Thanks for the update. How are your rear wheels wearing, especially the troublesome inner tire wear? Thanks again for all your info and insight. One other question. I know you put on the Hardrace camber arm and had no trouble. Do you do your on wheel alignments, or have an independent shop do it? I watched several DIY wheel alignments, and wasn’t sure if you did your own. Thanks again. BTW, I’m running 20’ streamline wheels off a Model X, with 255/40/20 square tires. I got that input from another member off a wheel post. He had road racing exp, and felt this was the best set up. Lots of trad on the road and can rotate the tires. I like mine, I think it’s a good option between 19 & 21s. Plus even # wheels have a lot more tire options. Also, based on what I’ve read about the car going into the low body mode and the extra stress on the rear camber/wheels. I turned off my low mode and keep it in standard. There’s only a 1/4” height difference from what I can tell. I have a P85D with 150K miles. No issues except for tire wear. Thanks RR
@krsgio what happened? Can you elaborate?
Essentially you focus too much on getting camber to your desired setting then find out you don't have the ability to set toe to spec because it could potentially be beyond the max toe adjustment. Not an issue if you have camber and toe links but if you want a specific amount of camber without toe links you (or your now pissed off alignment shop) could spend a lot of time balancing setting camber then having to undo your work to dial more negative camber until you have appropriate toe adjustments available to be within spec.
I have noticed no difference since I installed them.
Wow, are you sure? I believe you, bvut here's what I read about pillow ball mounts, which are essentially metal bushings replacing a much softer rubber bushing. I'd love to use them as I can buy the camber and toe links for les than just the n2itive camber links

Pillow Ball Mounts​

Despite their misleading title, pillow ball mounts are solid metal mounts that are used in areas such as the upper strut mount. The rubber normally used is replaced with a metal spherical bearing. Rather than deflecting from the cornering forces like a conventional rubber bushing, pillow ball mounts do not move at all. This translates into a far more precise feel from the suspension and steering.

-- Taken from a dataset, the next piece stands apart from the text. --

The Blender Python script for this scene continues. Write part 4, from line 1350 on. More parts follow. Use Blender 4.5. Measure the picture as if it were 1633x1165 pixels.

While pillow ball mounts definitely increase a vehicle's handling and steering response, they do so at the cost of comfort. The metal bearings will transmit far more vibrations from the road, which will make the vehicle less comfortable. They can also rattle and squeak. This may be fine if the car in question is not a daily driver and used for recreational driving or track driving. However, if the car is driven frequently on the street, pillow ball mounts may be too extreme.

source: What Are Pillow Ball Mounts?
I drive race cars. I know what solid mounts are. You're replacing 2 of maybe 14 bushings in the back and none in front. I'm sure technically the NVH is higher, but I'm just sharing I didn't notice it. I'm sure you would if you replaced all 40 of them on the car.

Sounds good. Long time racer here too, but I’m very particular about bushings on a street car. I wouldn’t want any added nvh on my 2012 S.

Can anyone else vouch for what the feel and sound is like when adding both the camber and toe links?